Carnivorousness

If you come in my cage I'll eat you too!

Tuesday, March 04, 2008

Italian commenter, Strudel, has been feeling a little cranky lately. Could this be the reason?

6 Comments:

At 1:27 PM , Anonymous strdel said...

-ON CRANKYNESS-

NEWS
Banned: Italy's highest appeals court has ruled that it is a criminal offence for men to touch their groins in public.

COMMENT
Our Beloved Crappy High Judges have been very busy at it lately.

They stated:
You can say Fuck You (Vaffanculo.

You can call somebody Dirty Negro (Sporco Negro). His/her color of skin being irrelevant.

You cannot say to somebody You Are Disgusting (Mi Fai Schifo).

This is private. Carniv, Sweetie, I feel I cannot carry on my cranky life without you. Where is located that village you are presently living in? CroOAkland ...Crrookland..

 
At 1:54 PM , Blogger ricpic said...

Nuns are the worst. You don't grab your package when you see a nun -- 7 years bad luck.

 
At 7:36 PM , Blogger Miss Carnivorous said...

Strudel, Italians are doomed to bad luck if they can't handle their packages when they see a hearse. The politically correct police are on the move and they mean to take over the world. Thank you for teaching me bad Italian words. They will come in handy.

I just don't understand why you can't say, Mi fai schifo. That is fascist for sure. Your judges are out of control, control freaks. Italy should do like Musharraf and put those judges in jail!

I think you have been living without me for so long, I feel sure that you will survive a bit longer.

 
At 5:17 AM , Anonymous strudel said...

strudel: ah ah Big news
strudel: strudel becoming famous
strudel: wanna see?
gail fortescue: show the rubbish
strudel: Tuesday, March 04, 2008
Italian commenter, Strudel, has been feeling a little cranky lately.
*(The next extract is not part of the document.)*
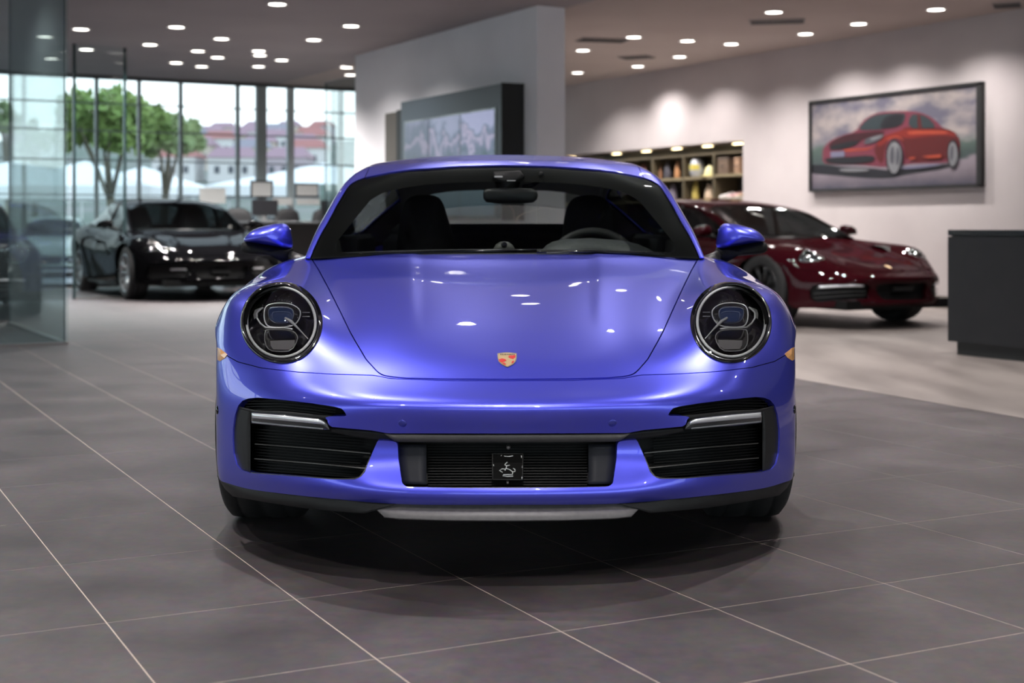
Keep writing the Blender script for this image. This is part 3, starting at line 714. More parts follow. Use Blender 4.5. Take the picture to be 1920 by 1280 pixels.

Could this be the reason?

strudel: http://pigmeat.blogspot.com/
strudel: ckick and see
:
strudel: shocked ? fainted ?
gail fortescue: reading about touching attributi
gail fortescue: i always told u that the iti's do it all the time
gail fortescue: always checking to see that it hasn't dropped off
strudel: Everybody in the world did
strudel: check Greek and Rome
gail fortescue: wots pigmeat??
gail fortescue: u see more in italy..difficult to see in britain
strudel: wimmen used to scratch tits .yep , true . to prevent bad luck from crossing black cats and brits
strudel: pigmeat is the Miss Carnivorous and her blog
gail fortescue: black cats r lucky in brrit
strudel: of course

strudel: anyway that scratching isn't on in Italy.
gail fortescue: 8 in 10 men pull willies here. (Here = In Sicily)
strudel: Maybe shoolboys still do some scratching, but it's vanishing
gail fortescue: not scratching but adjusting
gail fortescue: i got flu goin feel sick bye

strudel: sccratch your tits against flu

 
At 10:14 AM , Blogger Miss Carnivorous said...

Hee hee hee we are laughing real hard here at work. Co-worker says, "adjust tits against flu!"

 
At 10:50 AM , Blogger Beelza-Bubba said...

Yep! I am all for the adjustment of Boobies. Not the unatural surgical adjustments, but the lifting, and shifting of said boobies. In fact I am very good at heavy lifting. No Boob too small, No Boob too large!